O aventureiro tem barba branca e usa um lenço na cabeça que lhe dá um ar de velho lobo-do-mar, mas tirando a imagem pouco mais sabe de questões marítimas. E de construção naval foi aprendendo à medida que foi fazendo o barco. Começou mesmo às escuras e só mais tarde conseguiu ajuda de um amigo, que lhe mandou um projecto pelo correio.
“Trabalhava como guarda-florestal perto do Lago Baikal. Lá navegava com um pequeno barco, à vela ou com o auxílio do motor, mas nunca andei em alto mar, pelos oceanos, por isso resolvi vir à descoberta”, explica, enquanto verifica se os cabos que prendem o mastro estão colocados correctamente.
Veio para Portugal de autocarro. Mais de 10 mil quilómetros de viagem. Instalou-se em Almeirim e como tinha bastante jeito para trabalhos em madeira começou a trabalhar como carpinteiro. Mais tarde com a ajuda do antigo patrão, José António, a quem não se cansa de agradecer a ajuda, instalou-se na Portela das Padeiras e iniciou a construção do barco que, se tudo correr de feição, o há-de levar para longe. Já lá vão dois anos de trabalho.
O interior cheira a verniz e a tinta. Em cima de uma mesa, o “capitão” Anatoly tem um esquadro e compasso para calcular a sua localização nos mapas quando estiver no alto mar. Do lado esquerdo fica o quarto do viajante. A cozinha e a sala estão situadas ao meio do barco divididas por uma mesa de refeições. O barco é uma autêntica casa onde não falta fogão a gás, lava-loiça, casa de banho e arrecadação. O barco já possui o mastro e dois lemes, faltam três velas e o motor. Não quer companhia a bordo. Nem de pessoas nem de animais. A solidão não o assusta.

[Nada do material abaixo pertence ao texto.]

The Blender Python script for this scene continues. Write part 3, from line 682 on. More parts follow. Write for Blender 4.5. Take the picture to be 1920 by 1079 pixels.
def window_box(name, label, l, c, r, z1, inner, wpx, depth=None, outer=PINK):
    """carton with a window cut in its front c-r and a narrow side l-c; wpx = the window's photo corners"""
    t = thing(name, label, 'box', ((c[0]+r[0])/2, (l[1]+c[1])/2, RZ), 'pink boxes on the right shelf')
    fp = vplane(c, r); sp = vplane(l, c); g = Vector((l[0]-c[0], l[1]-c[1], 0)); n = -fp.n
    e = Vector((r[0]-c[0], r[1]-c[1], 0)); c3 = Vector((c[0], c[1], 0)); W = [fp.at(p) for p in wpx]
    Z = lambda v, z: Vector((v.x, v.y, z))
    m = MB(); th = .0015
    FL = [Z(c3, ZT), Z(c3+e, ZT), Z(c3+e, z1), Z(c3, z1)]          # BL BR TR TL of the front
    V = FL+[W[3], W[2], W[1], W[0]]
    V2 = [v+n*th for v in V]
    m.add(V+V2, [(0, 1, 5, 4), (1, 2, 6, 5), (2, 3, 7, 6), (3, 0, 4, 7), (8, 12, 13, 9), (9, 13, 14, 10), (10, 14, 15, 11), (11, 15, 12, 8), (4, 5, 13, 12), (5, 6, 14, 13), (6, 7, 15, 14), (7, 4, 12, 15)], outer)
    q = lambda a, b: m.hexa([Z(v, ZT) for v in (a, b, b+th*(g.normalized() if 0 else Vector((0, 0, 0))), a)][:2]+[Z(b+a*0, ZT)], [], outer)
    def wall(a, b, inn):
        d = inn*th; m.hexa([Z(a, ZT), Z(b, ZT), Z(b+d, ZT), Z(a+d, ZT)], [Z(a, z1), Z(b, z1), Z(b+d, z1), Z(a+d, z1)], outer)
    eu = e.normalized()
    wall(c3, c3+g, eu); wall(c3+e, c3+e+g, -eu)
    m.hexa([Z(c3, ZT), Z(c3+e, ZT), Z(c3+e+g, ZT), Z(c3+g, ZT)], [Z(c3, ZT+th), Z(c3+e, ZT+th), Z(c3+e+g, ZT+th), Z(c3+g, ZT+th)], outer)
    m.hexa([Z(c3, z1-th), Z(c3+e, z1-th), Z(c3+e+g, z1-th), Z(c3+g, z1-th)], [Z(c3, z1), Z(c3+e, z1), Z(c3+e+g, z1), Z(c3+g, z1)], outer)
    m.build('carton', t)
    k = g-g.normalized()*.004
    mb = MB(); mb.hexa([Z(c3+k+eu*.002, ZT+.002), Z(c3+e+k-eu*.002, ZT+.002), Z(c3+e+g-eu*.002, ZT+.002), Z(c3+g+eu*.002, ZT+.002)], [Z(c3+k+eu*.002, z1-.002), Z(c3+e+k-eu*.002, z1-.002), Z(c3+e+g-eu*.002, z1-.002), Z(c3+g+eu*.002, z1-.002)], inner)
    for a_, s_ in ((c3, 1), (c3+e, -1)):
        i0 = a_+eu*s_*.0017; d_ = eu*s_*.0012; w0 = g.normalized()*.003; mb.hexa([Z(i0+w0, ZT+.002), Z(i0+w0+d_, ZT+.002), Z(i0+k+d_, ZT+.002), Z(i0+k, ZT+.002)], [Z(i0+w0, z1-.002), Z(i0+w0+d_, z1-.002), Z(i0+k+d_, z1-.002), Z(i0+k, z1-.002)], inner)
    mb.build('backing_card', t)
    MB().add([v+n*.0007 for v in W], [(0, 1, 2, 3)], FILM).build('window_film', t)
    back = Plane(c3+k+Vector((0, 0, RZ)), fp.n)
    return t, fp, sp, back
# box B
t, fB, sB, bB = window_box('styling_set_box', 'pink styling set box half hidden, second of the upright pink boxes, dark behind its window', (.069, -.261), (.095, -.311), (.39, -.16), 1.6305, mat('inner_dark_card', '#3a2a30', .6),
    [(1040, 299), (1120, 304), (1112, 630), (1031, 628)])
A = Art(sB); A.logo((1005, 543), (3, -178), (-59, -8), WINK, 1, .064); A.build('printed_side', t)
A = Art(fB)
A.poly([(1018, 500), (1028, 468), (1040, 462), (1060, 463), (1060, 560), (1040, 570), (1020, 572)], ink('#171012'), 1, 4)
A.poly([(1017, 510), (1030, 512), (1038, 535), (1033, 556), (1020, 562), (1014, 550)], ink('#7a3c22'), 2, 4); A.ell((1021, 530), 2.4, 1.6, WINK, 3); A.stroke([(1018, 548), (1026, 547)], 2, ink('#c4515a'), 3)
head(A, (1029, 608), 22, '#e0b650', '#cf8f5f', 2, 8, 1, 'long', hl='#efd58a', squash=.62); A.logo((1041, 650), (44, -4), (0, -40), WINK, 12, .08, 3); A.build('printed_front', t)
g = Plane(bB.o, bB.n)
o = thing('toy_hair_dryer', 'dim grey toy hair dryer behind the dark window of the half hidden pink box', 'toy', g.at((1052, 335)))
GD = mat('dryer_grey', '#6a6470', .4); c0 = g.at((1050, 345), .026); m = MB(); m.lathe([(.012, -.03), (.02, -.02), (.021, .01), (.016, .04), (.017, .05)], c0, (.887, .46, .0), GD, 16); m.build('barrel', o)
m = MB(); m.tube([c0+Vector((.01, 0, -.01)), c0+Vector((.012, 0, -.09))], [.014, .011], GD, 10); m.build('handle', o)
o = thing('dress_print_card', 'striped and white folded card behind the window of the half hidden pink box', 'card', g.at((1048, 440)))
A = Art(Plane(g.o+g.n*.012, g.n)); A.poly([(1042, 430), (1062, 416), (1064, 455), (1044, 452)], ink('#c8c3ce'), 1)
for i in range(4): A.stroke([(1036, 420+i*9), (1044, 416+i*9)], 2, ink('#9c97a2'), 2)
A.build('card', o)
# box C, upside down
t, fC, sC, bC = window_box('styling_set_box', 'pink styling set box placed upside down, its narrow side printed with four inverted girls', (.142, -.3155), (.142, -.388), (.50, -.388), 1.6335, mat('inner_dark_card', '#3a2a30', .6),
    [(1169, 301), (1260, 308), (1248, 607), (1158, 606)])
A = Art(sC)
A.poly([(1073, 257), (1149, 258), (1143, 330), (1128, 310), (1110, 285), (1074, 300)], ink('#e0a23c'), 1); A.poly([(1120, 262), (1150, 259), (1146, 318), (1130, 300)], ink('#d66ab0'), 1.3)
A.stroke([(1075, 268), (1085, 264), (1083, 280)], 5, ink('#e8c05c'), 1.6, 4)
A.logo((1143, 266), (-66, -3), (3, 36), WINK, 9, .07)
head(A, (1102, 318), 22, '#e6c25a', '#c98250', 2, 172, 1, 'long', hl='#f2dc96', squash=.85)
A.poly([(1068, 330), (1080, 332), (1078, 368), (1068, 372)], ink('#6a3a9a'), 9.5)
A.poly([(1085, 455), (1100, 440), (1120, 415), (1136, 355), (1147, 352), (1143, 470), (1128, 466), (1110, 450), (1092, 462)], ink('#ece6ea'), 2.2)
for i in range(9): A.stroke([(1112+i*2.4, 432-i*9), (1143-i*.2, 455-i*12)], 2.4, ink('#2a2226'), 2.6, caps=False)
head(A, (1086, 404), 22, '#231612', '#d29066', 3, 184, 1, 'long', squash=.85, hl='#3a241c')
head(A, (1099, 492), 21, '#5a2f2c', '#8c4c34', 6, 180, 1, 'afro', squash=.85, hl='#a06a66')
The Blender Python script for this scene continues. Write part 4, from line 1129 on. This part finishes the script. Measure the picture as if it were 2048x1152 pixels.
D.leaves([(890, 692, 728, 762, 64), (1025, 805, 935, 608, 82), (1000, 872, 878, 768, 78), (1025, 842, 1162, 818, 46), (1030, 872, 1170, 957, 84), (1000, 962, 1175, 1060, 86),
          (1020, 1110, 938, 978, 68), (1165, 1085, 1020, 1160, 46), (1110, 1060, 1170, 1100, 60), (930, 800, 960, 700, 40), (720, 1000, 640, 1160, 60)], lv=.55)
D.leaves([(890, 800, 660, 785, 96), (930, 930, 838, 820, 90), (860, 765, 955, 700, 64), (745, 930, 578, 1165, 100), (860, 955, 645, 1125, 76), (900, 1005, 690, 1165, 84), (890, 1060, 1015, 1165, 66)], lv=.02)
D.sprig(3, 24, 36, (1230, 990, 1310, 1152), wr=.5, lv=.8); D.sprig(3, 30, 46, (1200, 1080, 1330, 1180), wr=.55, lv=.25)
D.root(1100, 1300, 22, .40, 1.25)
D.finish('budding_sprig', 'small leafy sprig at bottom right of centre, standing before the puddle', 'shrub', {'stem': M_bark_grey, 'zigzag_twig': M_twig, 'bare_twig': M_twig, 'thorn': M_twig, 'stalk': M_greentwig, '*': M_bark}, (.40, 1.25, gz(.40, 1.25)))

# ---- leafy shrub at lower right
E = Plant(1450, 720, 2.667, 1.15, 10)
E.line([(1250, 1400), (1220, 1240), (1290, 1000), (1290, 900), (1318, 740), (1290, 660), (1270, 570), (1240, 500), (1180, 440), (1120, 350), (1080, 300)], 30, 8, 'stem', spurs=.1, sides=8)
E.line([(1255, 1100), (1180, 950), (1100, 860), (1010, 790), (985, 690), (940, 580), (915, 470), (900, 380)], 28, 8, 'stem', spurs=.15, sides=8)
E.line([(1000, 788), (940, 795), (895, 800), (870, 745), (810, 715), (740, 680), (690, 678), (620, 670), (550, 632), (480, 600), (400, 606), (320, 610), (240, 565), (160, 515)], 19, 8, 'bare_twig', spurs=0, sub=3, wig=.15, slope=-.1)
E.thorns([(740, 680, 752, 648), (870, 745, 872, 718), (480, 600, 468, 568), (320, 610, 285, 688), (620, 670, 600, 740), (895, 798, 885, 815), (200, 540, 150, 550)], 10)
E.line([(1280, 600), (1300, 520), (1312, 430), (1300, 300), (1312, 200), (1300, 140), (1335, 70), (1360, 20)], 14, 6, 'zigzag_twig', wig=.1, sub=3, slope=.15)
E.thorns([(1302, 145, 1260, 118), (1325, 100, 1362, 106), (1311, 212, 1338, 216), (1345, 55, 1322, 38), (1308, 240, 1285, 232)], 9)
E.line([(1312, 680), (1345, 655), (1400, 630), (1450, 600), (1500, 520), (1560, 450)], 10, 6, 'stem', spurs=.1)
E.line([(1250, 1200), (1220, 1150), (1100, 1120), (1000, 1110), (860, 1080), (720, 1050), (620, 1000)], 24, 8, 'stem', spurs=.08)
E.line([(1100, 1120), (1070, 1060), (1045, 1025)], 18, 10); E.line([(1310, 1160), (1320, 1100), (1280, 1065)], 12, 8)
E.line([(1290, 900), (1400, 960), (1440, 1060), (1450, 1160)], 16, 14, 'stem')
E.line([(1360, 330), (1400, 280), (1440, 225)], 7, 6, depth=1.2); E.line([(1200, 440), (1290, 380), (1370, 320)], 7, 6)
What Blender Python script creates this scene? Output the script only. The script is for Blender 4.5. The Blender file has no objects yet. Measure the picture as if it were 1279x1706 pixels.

Anatoly Benedistchuk não parece muito preocupado com as questões burocráticas mas qualquer português avisado o poderia avisar que se arrisca a naufragar num mar de papelada antes de se fazer ao largo. Registo da embarcação, licença para permanecer no porto de mar, carta de marinheiro ou coisa que o valha, etc, etc, etc. Outro que não ele, pensaria nisso e teria dores de cabeça. Poderia até colocar a hipótese de o barco não navegar. Ele não. Um sonhador é um sonhador e para os sonhadores não há obstáculos. Mesmo assim deixa escapar um pedido. Necessita de um patrocinador. Uma empresa que acredite no projecto e que queira inscrever o seu logótipo nas velas do barco a troco de uma ajuda para a “bucha”.
As suas ideias são firmes e já as divulgou antes. Ir de porto em porto pelo mundo fora, desembarcar onde o deixarem desembarcar, trabalhar onde puder para ganhar para os reabastecimentos e deixar-se ir na crista do sonho, já que, como dizia o poeta: é pelo sonho que nós vamos!